Hay al menos dos muertes traumáticas -pero felizmente irreales- en la infancia: la de la madre de Bambi, con la que Disney nos arrojó de bruces en el diván de Freud, y la de la madre de Babar. Las dos cayeron bajo el fuego de los malvados cazadores. Las dos murieron para cambiar el curso del relato. Necesidades del guion, que decían las actrices de la época para justificar su desnudo cuando lo del destape.
En la primera entrega de Babar, tras los disparos del cazador el pequeño elefante echa a correr. Y corre sin parar.

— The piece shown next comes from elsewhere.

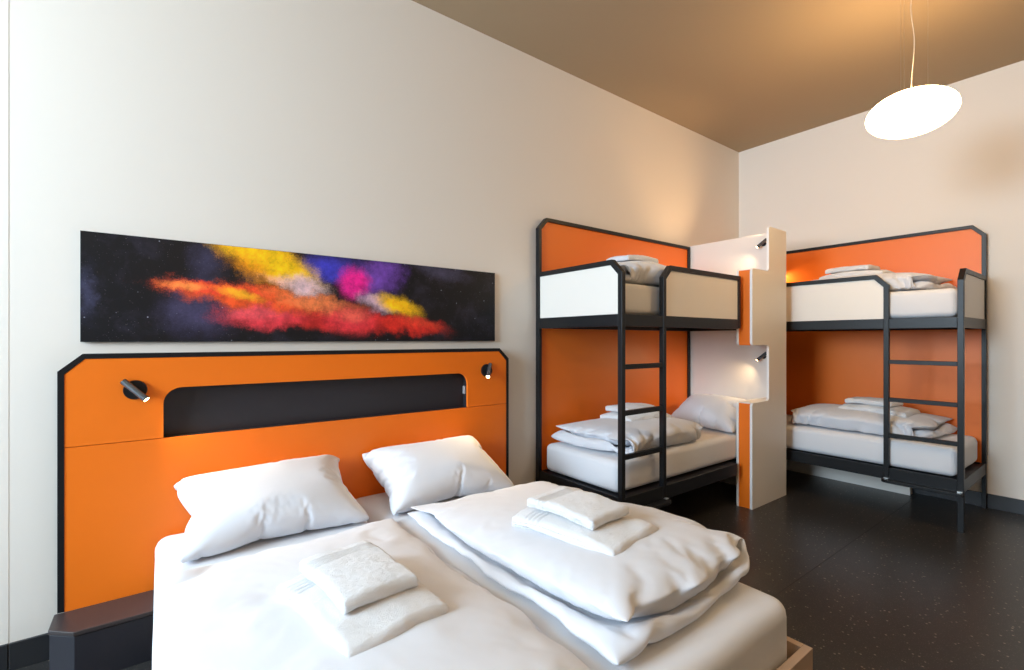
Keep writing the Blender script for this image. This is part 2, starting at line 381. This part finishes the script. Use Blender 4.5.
def reading_lamp(label, base, normal, aim, disc=.045, length=.13, power=3, group=None, off=.035, up=0, spread=110):
    base = Vector(base)+Vector(normal)*.0012; nrm = Vector(normal).normalized(); aim = Vector(aim).normalized()
    t = thing('reading_lamp', label, 'lamp', base, group)
    bm = new_bm(); tube(bm, base, base+nrm*.012, disc, disc*.97, 32); d = obj('wall_disc', bm, BLACK, t, smooth=40)
    c0 = base+nrm*off
    bm = new_bm(); tube(bm, base+nrm*.008, c0, .008, n=12); obj('arm', bm, BLACK, t, smooth=40)
    bm = new_bm(); a = c0-aim*length*.5; b_ = c0+aim*length*.5; tube(bm, a, b_, .0145, n=24, cap=False); tube(bm, a, a+aim*.002, .0145, n=24); tube(bm, b_-aim*.006, b_-aim*.004, .0135, n=24)
    obj('lamp_tube', bm, TUBE, t, smooth=40)
    bm = new_bm(); tube(bm, b_-aim*.003, b_-aim*.0005, .0125, .0125, 20)
    obj('lamp_lens', bm, mat('warm lens', (.9, .8, .6), .3, emit=(1, .68, .32), estr=14), t, smooth=40)
    l = bpy.data.lights.new('reading_light', 'SPOT'); l.energy = power; l.color = (1, .72, .42); l.spot_size = R(spread); l.spot_blend = 1; l.shadow_soft_size = .012
    lo = bpy.data.objects.new('reading_light', l); COL.objects.link(lo); lo.parent = t; lo.location = b_+aim*.004-base
    lo.rotation_euler = aim.to_track_quat('-Z', 'Y').to_euler()
    if up:      # added spot by the capped tube end, puts a warm fan up the wall
        l2 = bpy.data.lights.new('added_up_light', 'SPOT'); l2.energy = up; l2.color = (1, .62, .30); l2.spot_size = R(80); l2.spot_blend = .9; l2.shadow_soft_size = .012
        l3 = bpy.data.objects.new('added_up_light', l2); COL.objects.link(l3); l3.parent = t; l3.location = a-aim*.004-base+nrm*.02
        l3.rotation_euler = Vector((-.25, .75, .62)).to_track_quat('-Z', 'Y').to_euler()
    return t
LG = 'reading lamps'
reading_lamp('black reading lamp at the left end of the headboard, tube pointing down right', (-.095, HY, 1.166), (0, -1, 0), (.62, -.33, -.62), power=12)
reading_lamp('black reading lamp at the right end of the headboard, its lit end facing the room', (1.862, HY, 1.180), (0, -1, 0), (-.5, -.55, -.62), power=14)

# ------------------------------------------------------------------ double bed
db = thing('double_bed', 'double bed base of light oak boards in front of the orange headboard', 'bed', (.877, 1.75, 0))
bx0, bx1, by0, by1, bz = -.012, 1.862, .70, 2.79, .30
bm = new_bm(); box(bm, (bx0, by0, .06), (bx1, by0+.028, bz)); obj('foot_board', bm, OAK, db, bev=.0015)
for xx in (bx0, bx1-.028):
    bm = new_bm(); box(bm, (xx, by0+.0285, .06), (xx+.028, by1 if xx > .5 else 2.57, bz if xx > .5 else .2)); obj('side_board', bm, OAK, db, bev=.0015)
bm = new_bm(); box(bm, (bx0+.029, by0+.029, .16), (bx1-.029, 2.57, .20)); obj('slat_platform', bm, DARK, db)
for xx in (bx0+.03, bx1-.11):
    for yy in (by0+.03, 2.45):
        bm = new_bm(); box(bm, (xx, yy, 0), (xx+.08, yy+.08, .159)); obj('leg', bm, DARK, db)

def mattress(name, lo, hi, label, group, seed, r=.055):
    bm = new_bm(); box(bm, lo, hi, r, 5)
    es = [e for e in bm.edges if e.calc_length() > .15]
    bmesh.ops.subdivide_edges(bm, edges=es, cuts=22, use_grid_fill=True)
    for v in bm.verts:
        w = noise.noise(v.co*2.3+Vector((seed, 0, 0)))*.008+noise.noise(v.co*7+Vector((0, seed, 0)))*.003
        cx = Vector(((lo[0]+hi[0])/2, (lo[1]+hi[1])/2, (lo[2]+hi[2])/2)); d = v.co-cx
        n = Vector((d.x/(hi[0]-lo[0]), d.y/(hi[1]-lo[1]), d.z/(hi[2]-lo[2]))); n = Vector([q if abs(q) > .4 else 0 for q in n])
        if v.co.z < lo[2]+.01: continue
        v.co += n*w
        # corners of the cover pull in slightly towards the bottom
    o = obj(name, bm, SHEET, smooth=180, loc=((lo[0]+hi[0])/2, (lo[1]+hi[1])/2, lo[2]))
    return tag(o, label, 'mattress', group)
mattress('mattress', (-.020, .745, .202), (.875, 2.785, .475), 'left mattress of the double bed, under white sheet beside the low dark ledge', 'double bed mattresses', 1.3)
mattress('mattress', (.882, .745, .202), (1.808, 2.785, .475), 'right mattress of the double bed, its rounded foot corner bare near the oak board', 'double bed mattresses', 5.1)

PG = 'white pillows'
DG = 'folded white duvets'
pA = pillow_sim('pillowA', .84, .60, 34, 2.2, 9, .47)
pB = pillow_sim('pillowB', .84, .60, 34, 8.4, 9, .47)
def put_pillow(sim, M, label, group=PG): return tag(soft('pillow', sim, M, LINEN, loc=M@Vector((.4, .2, 0))), label, 'pillow', group)
put_pillow(pA, TR(.025, 2.325, .478)@RZ(0), 'white pillow on the left half of the double bed, propped on the headboard')
put_pillow(pB, TR(.93, 2.31, .478)@RZ(0), 'white pillow on the right half of the double bed, propped on the headboard')

dR = taper(duvet_sim('duvetR', .76, 1.42, .20, 84, 84, 3, 34, 3.0, bend=.02, w1=.035, w2=.014), .93, .46, 1.4)
dL = taper(duvet_sim('duvetL', .88, 1.60, .12, 84, 84, 13, 28, 2.0, bend=.02, w1=.045, w2=.008), .50, .62, 1.6, 0, 1)
dK = taper(duvet_sim('duvetK', .60, 1.12, .21, 76, 76, 23, 34, 4.5, bend=.03, w1=.03, w2=.012), .84, .80, 1.1)
def put_duvet(sim, M, label, group=DG): return tag(soft('duvet', sim, M, LINEN, loc=M@Vector((.35, .6, 0))), label, 'duvet', group)
dvR = put_duvet(dR, TR(1.0, .84, .478), 'thick folded duvet on the right half of the double bed, foot end showing two layers')
dvL = put_duvet(dL, TR(.948, 2.26, .478)@RZ(180), 'flatter folded duvet on the left half of the double bed, nearest the camera')

# ------------------------------------------------------------------ towels
def towel_mesh(name, W, L, Ht, M, seed, bow=(0, 0)):
    """folded terry towel: soft rounded slab, roll fold in front, woven bands near the far end"""
    bm = new_bm()
    def col(n, w, r):       # sample positions with rounded ends
        k = 5
        e = [r-r*math.cos(math.pi/2*i/k) for i in range(k+1)]
        m = [r+(w-2*r)*i/n for i in range(1, n)]
        return e+m+[w-q for q in e[::-1]]
    def ringpts(w, h, r, n):
        """closed rounded rectangle of width w (y) and height h (z)"""
        P = []; k = 6
        for cx, cz, a0 in ((w-r, h-r, 0), (r, h-r, 90), (r, r, 180), (w-r, r, 270)):
            for i in range(k+1):
                t = R(a0+90*i/k); P.append((cx+r*math.cos(t), cz+r*math.sin(t)))
        out = []
        for i in range(len(P)):
            y0, z0 = P[i]; y1, z1 = P[(i+1) % len(P)]
            q = max(1, int(math.hypot(y1-y0, z1-z0)/.0042))
            for j in range(q): out.append((y0+(y1-y0)*j/q, z0+(z1-z0)*j/q))
        return out
    prof = ringpts(L, Ht, Ht*.46, 0); rs = Ht*.42
    xs = [rs*(1-math.cos(math.pi/2*i/5)) for i in range(6)]; nx = int(W/.0085)
    xs = xs+[rs+(W-2*rs)*i/nx for i in range(1, nx)]+[W-q for q in xs[::-1]]
    def place(x, y, z):
        e = min(x, W-x); top = z > Ht*.62
        if top:
            for bpos in (.70, .745, .79, .835):
                dd = abs(y-L*bpos)
                if dd < .0055: z -= .0085*(1-dd/.0055)
        for k in (1, 2):       # shallow grooves where the layers meet, on the long sides only
            if e < .006 and abs(z-Ht*k/3) < .004: x += math.copysign(.004*(1-abs(z-Ht*k/3)/.004), W/2-x)
        q = Vector((x, y, z)); n_ = nvec(q*8+Vector((seed*3.1, 0, 0)))*.008+nvec(q*26+Vector((seed, 5, 0)))*.0012+nvec(q*110+Vector((seed, 3, 0)))*.0018
        u, v = x/W-.5, y/L-.5
        q.z += -bow[0]*4*u*u-bow[1]*4*v*v
        return M@(q+n_)
    rings = []
    for x in xs:
        e = min(x, W-x); ins = rs-math.sqrt(max(0, rs*rs-(rs-e)**2)) if e < rs else 0
        rings.append([bm.verts.new(place(x, min(max(y, ins), L-ins), min(max(z, ins), Ht-ins))) for y, z in prof])
    k = len(prof)
    for a, b in zip(rings, rings[1:]):
        for j in range(k): bm.faces.new((a[j], a[(j+1) % k], b[(j+1) % k], b[j]))
    bm.faces.new(rings[0]); bm.faces.new(rings[-1][::-1])
    bmesh.ops.triangulate(bm, faces=[f for f in bm.faces if len(f.verts) > 4])
    return obj(name, bm, TERRY, smooth=180, loc=M@Vector((W/2, L/2, 0)))
def surface(o, x, y, rx, ry):
    """height of a soft thing over a small footprint"""
    zs = sorted((v.co.z+o.location.z for v in o.data.vertices if abs(v.co.x+o.location.x-x) < rx and abs(v.co.y+o.location.y-y) < ry), reverse=True)
    return zs[int(len(zs)*.015)] if zs else 0
def towels(on, x, y, rot, lab_big, lab_small, dx=.05, dy=.11, seed=1, flip=False, s=1.0):
    z = surface(on, x, y, .15, .15)-.004
    on_rot = rot
    M = TR(x, y, z+.003)@RZ(rot)
    a = towel_mesh('bath_towel', .33*s, .50*s, .046, M@TR(-.165*s, -.25*s, 0), seed, (.016, .022)); tag(a, lab_big, 'towel', 'folded bath towels')
    b = towel_mesh('hand_towel', .245*s, .355*s, .042, M@RZ(-2)@TR(-.165*s+dx*s, -.25*s+dy*s, .0525), seed+7, (.008, .010)); tag(b, lab_small, 'towel', 'folded hand towels')
towels(dvL, .50, 1.47, 9, 'larger folded towel lying under a smaller one on the left duvet of the double bed', 'smaller folded towel topmost of the pair on the left duvet of the double bed', seed=1)
towels(dvR, 1.375, 1.36, 9, 'larger folded towel lying under a smaller one on the right duvet of the double bed', 'smaller folded towel topmost of the pair on the right duvet of the double bed', seed=4)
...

Hasta que, después de mucho trotar, llega desde la selva virgen a la gran ciudad. Nada menos que a París. Se va directo a unos grandes almacenes y, después de juguetear con el ascensor arriba y abajo, se compra un traje verde, un bombín y unos zapatos con polainas. Ese ya es -aunque todavía no luzca corona- nuestro Babar: urbano, refinado y cosmopolita.

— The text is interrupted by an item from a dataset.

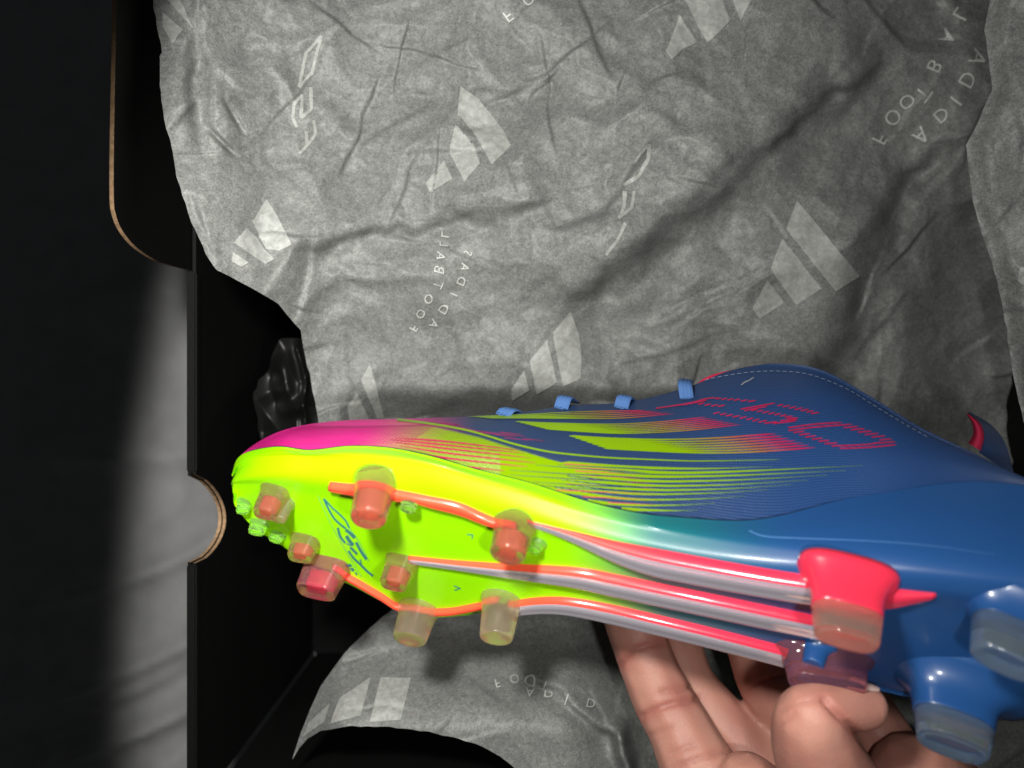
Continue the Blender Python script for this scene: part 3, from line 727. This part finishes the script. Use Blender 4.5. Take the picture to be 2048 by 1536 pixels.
# ---- printing on the upper
G_, P_ = np.array((0.21, 0.37, 0.0)), np.array((0.50, 0.015, 0.085))
def taper_end(w0, w1, a=0.0, b=1.0, tip=0.12):
    return lambda t: (w0 + (w1 - w0) * float(smooth01(t, a, b))) * min(1.0, (1 - t) / tip + 0.02)
art = Print(ub)
art.strip([(752, 838), (800, 841), (850, 847), (900, 855), (939, 863), (978, 874), (1017, 886), (1056, 896), (1095, 904), (1134, 909), (1212, 916), (1300, 920), (1400, 923), (1560, 920)], lambda t: 4.4 * (1 - t) ** 0.6 + 0.3, tuple(G_), off=0.00020)
lines = [(1118, 927, 1250, 935, 1400, 938, 1545, 934), (1098, 930, 1250, 942, 1400, 946, 1725, 932), (1060, 930, 1250, 951, 1420, 953, 1690, 942), (1010, 930, 1250, 960, 1430, 962, 1655, 951), (1000, 940, 1250, 969, 1430, 971, 1615, 961),
         (1000, 949, 1250, 978, 1430, 979, 1585, 970), (1040, 961, 1250, 987, 1420, 987, 1535, 980), (1085, 977, 1250, 998, 1380, 999, 1490, 993), (1150, 1000, 1250, 1010, 1350, 1011, 1430, 1007), (1250, 1019, 1300, 1021, 1350, 1022, 1395, 1021)]
for q in lines:
    pts = [(q[i], q[i + 1]) for i in range(0, 8, 2)]
    if q[0] > 1030 and q[1] > 955: pts = [(q[0] - 55, q[1] - 55 * (q[3] - q[1]) / (q[2] - q[0]))] + pts
    art.strip(pts, lambda t: (9.6 - 4.4 * float(smooth01(t, 0.0, 0.5))) * (1 - float(smooth01(t, 0.35, 1.0)) * 0.93) * min(1, t / 0.06 + 0.2), tuple(G_), off=0.00018, step=4)
# solid green where the lines run together
art.poly([(1040, 902), (1090, 917), (1125, 926), (1160, 932), (1120, 962), (1105, 980), (1060, 968), (1000, 953), (1000, 900)], tuple(G_), off=0.00010, levels=4)
for q in [(1115, 930.5, 1300, 939), (1072, 931, 1300, 947), (1020, 941.5, 1300, 957), (1020, 951, 1300, 966), (1064, 965, 1300, 977), (1085, 972, 1300, 986)]:
    art.strip([(q[0], q[1]), ((q[0] + q[2]) / 2, (q[1] + q[3]) / 2 + 1.0), (q[2], q[3])], lambda t: (0.5 + 2.4 * t) * min(1, (1 - t) / 0.25), tuple(NAVY), off=0.00024)
art.make('printed_lines', M['stripe'], boot, 'stuff')
art2 = Print(ub)
for q in [(790, 877, 900, 885, 1040, 902), (780, 880, 900, 892, 1050, 908), (790, 886, 900, 899, 1061, 917), (800, 893, 900, 908, 1072, 927), (820, 903, 900, 918, 1056, 935), (850, 916, 900, 930, 1011, 943)]:
    art2.strip([(q[0], q[1]), (q[2], q[3]), (q[4], q[5])], lambda t: (4.2 * (1 - t) ** 0.5 + 0.2) * min(1, t / 0.3 + 0.1), tuple(P_ * 0.9), off=0.00022)
for q in [(1128, 929, 1215, 933), (1135, 936, 1260, 942), (1150, 943, 1280, 950), (1165, 951, 1300, 959), (1180, 960, 1310, 968), (1132, 969, 1330, 979), (1112, 981, 1330, 990), (1165, 994, 1330, 1002), (1215, 1006, 1320, 1011)]:
    art2.strip([(q[0], q[1]), (q[2], q[3])], taper_end(1.9, 0.9, tip=0.5), (0.55, 0.08, 0.08), off=0.00022)
for k in range(16):
    x0 = 860 + k * 12 + random.uniform(-20, 20); y0 = 846 + k * 2.2 + random.uniform(-3, 3)
    art2.strip([(x0, y0), (x0 + 45, y0 + 5)], taper_end(1.3, 0.6), (0.35, 0.02, 0.12), off=0.00018)
for k in range(34):                                   # dark ridges across the toe
    x0 = 520 + k * 9.0
    art2.strip([(x0, 893 - 0.02 * (x0 - 520)), (x0 + 26, 876 - 0.03 * (x0 - 520)), (x0 + 62, 861 - 0.04 * (x0 - 520)), (x0 + 105, 851)], taper_end(1.2, 0.7), tuple(PINK * 0.62), off=0.00010)
art2.make('printed_lines', M['stripe'], boot, 'stuff')
bl = Print(ub)
def stripe_bundle(topl, botl, n=7):
    tt, bb = crom(np.array(topl, float), 10), crom(np.array(botl, float), 10)
    pr = Print(ub)
    def at(Q, t):
        s = np.concatenate([[0], np.cumsum(np.hypot(*np.diff(Q, axis=0).T))]); s /= s[-1]
        return np.array([np.interp(t, s, Q[:, 0]), np.interp(t, s, Q[:, 1])])
    for j in range(n):
        f = (j + 0.5) / n
        path = [at(tt, t) * (1 - f) + at(bb, t) * f for t in np.linspace(0, 1, 9)]
        pq = np.array(path)
        gp = np.array([max(0.8, (np.interp(min(max(x, bb[0, 0]), bb[-1, 0]), bb[:, 0], bb[:, 1]) - np.interp(min(max(x, tt[0, 0]), tt[-1, 0]), tt[:, 0], tt[:, 1])) / n) for x in pq[:, 0]])
        gapf = lambda t, gp=gp: float(np.interp(t, np.linspace(0, 1, len(gp)), gp))
        x0, x1 = path[0][0], path[-1][0]
        def colr(t, P):
            a = float(smooth01(t, 0.34, 0.78)); mid = np.array((0.36, 0.19, 0.03)); b = float(smooth01(t, 0.66, 0.95))
            c = G_ * (1 - a) + mid * a; return tuple(c * (1 - b) + P_ * b)
        pr.strip(path, lambda t, gapf=gapf: gapf(t) * (1.08 - 0.56 * float(smooth01(t, 0.25, 0.6))) * min(1, (1 - t) / 0.06 + 0.15, t / 0.03 + 0.3), colr, off=0.00020, step=5)
    o = pr.make('side_stripe', M['stripe'], boot, 'stuff'); return o
stripe_bundle([(932, 834), (1050, 829), (1110, 825), (1190, 822), (1285, 821)], [(985, 838), (1080, 838), (1160, 839), (1250, 839), (1358, 829)], 5)
stripe_bundle([(1026, 843), (1100, 846), (1220, 848), (1320, 843), (1405, 834)], [(1095, 860), (1180, 866), (1260, 869), (1370, 864), (1490, 851)])
stripe_bundle([(1133, 871), (1200, 875), (1300, 878), (1420, 875), (1545, 866)], [(1212, 899), (1300, 904), (1430, 909), (1530, 906), (1637, 898)])
def cc(x, y): return (1250 + x / 3.413, 720 + y / 3.413)
five = Print(ub)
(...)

Este singular elefante nació una noche de verano de 1930 gracias a Cécile Sabounaud, la esposa del artista Jean de Brunhoff. Se lo inventó para contarle un cuento a sus hijos y De Brunhoff decidió luego llevarlo al papel, a los libros, a los hijos de otros padres con menos habilidades artísticas y narrativas. Ese mismo año De Brunhoff contrajo una tuberculosis, que acabó con él en 1937. Así que durante siete años escribió y dibujó sin parar para dejar a sus hijos los seis álbumes de Babar. Ahora Blackie Books los reúne en un único y maravilloso volumen: Babar. Todas las historias.
Un libro que hay que anotar ya en las cartas a Papá Noel y los Reyes Magos. Hay que leer y releer a Babar para volver a asombrarse con las aventuras y desventuras del pequeño elefante que reina en Ciudad Celeste. Con la guerra contra los rinocerontes. Con un viaje en globo y la llegada al Ártico. Con su huida del circo. Con el mono Zefir y sus demás amigos. Y con esa última y premonitoria entrega sobre Papá Noel, que seguro que acierta al dejar este libro al pie del árbol la próxima Nochebuena.